Our call is not only to meet the material needs that have arisen, but to join our family members who are serving on the front lines of the spiritual war. For my part, it is both a privilege and an honor.

The basement of a Baptist Church I visited had the history of the church, decade by decade, wrapped around the walls. A pastor, in his late seventies, was giving us the tour. At the end of the tour, we found two pictures side-by-side.

One was black and white with about two hundred people and had about five faces circled. The other was a color photo of an enormous crowd of several thousand people in front of a large stage. I asked about the pictures.

The first was from the 1960’s. The church had a “secret” sunrise service in the field pictured because their building had been confiscated and any meetings were prohibited.

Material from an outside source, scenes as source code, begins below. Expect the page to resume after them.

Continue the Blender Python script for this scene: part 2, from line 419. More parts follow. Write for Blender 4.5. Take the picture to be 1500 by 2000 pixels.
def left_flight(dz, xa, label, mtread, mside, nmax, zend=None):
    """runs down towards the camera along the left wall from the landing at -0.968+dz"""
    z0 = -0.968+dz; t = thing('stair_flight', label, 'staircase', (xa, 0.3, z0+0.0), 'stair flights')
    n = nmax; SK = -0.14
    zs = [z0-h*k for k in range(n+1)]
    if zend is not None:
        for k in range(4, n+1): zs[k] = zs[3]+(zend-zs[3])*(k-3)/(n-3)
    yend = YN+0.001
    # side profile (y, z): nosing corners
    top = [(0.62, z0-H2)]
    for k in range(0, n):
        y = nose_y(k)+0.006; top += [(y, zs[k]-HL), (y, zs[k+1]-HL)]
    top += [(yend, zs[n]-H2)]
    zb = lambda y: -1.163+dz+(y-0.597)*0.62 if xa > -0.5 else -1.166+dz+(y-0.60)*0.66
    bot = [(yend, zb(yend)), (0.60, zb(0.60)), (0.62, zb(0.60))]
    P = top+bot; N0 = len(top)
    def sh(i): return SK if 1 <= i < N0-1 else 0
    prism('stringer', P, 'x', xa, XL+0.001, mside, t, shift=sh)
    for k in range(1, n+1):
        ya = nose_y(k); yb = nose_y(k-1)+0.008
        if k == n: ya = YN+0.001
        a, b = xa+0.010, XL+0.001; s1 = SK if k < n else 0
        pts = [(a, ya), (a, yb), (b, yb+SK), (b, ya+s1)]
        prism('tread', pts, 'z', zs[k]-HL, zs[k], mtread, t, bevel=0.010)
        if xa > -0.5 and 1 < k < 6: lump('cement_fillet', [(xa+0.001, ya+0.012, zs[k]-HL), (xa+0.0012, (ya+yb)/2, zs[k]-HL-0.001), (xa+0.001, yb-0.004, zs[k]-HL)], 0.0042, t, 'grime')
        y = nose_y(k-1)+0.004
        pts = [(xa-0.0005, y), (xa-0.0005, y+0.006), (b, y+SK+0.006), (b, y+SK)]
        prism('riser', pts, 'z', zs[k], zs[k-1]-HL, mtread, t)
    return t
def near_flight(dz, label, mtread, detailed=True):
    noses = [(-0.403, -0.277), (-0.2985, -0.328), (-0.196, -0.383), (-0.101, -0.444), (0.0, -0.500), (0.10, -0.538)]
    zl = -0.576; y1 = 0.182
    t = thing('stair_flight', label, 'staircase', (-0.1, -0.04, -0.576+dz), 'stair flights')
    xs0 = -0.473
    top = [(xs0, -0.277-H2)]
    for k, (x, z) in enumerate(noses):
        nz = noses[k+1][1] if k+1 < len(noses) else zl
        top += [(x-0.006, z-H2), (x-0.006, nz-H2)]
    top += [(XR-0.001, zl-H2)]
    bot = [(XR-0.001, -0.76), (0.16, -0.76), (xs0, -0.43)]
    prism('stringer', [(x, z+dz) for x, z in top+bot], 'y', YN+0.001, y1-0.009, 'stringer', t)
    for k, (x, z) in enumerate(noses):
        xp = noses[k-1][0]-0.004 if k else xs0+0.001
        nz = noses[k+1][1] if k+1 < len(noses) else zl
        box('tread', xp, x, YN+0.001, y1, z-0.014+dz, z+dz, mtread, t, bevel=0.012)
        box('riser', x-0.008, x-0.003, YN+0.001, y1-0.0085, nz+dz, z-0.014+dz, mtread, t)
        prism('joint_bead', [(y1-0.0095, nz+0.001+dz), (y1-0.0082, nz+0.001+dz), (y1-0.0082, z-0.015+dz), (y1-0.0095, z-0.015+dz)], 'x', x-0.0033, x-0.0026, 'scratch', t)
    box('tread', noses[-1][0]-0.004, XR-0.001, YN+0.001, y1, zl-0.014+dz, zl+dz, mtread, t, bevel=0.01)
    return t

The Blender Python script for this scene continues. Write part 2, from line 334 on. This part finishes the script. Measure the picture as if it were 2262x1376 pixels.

The photo was of the congregation taken minutes before the KGB raided them. Many were arrested and the leaders were imprisoned. The pastor, in his early twenties at the time, was sent to Siberia for three years. The circled faces were KGB infiltrators that reported the illegal meeting that led to the arrests.

The second photo was taken in the mid 1990’s. Communism had collapsed, and the church asked permission to hold a large outdoor evangelistic that same field.

The permit was approved, and the police even helped with parking, crowd safety and graciously distributed free water. Over 5,000 attended. The pastor, then in his sixties, preached the gospel freely and boldly with several hundred coming to Christ and being baptized.

God is a powerful and mighty God and will not suffer defeat. He has an army of gifted and committed warriors fighting in Ukraine. It is our honor to support them materially and spiritually. They know the real spiritual issues at stake and the opportunities for courageous followers of Jesus.

God Almighty, during this time of war and conflict in Ukraine, we pray for peace. Not only between nations but in those who are in rebellion against you, our Creator. We ask you to grant courage, strength, wisdom and discernment to our brothers and sisters in Christ Jesus. We pray that during this conflict you might gain the victory in drawing the children you love so dearly into your eternal family. We ask for your Holy Spirit to guide and protect your church and fortify their hearts as they offer the peace of Christ in their country at war.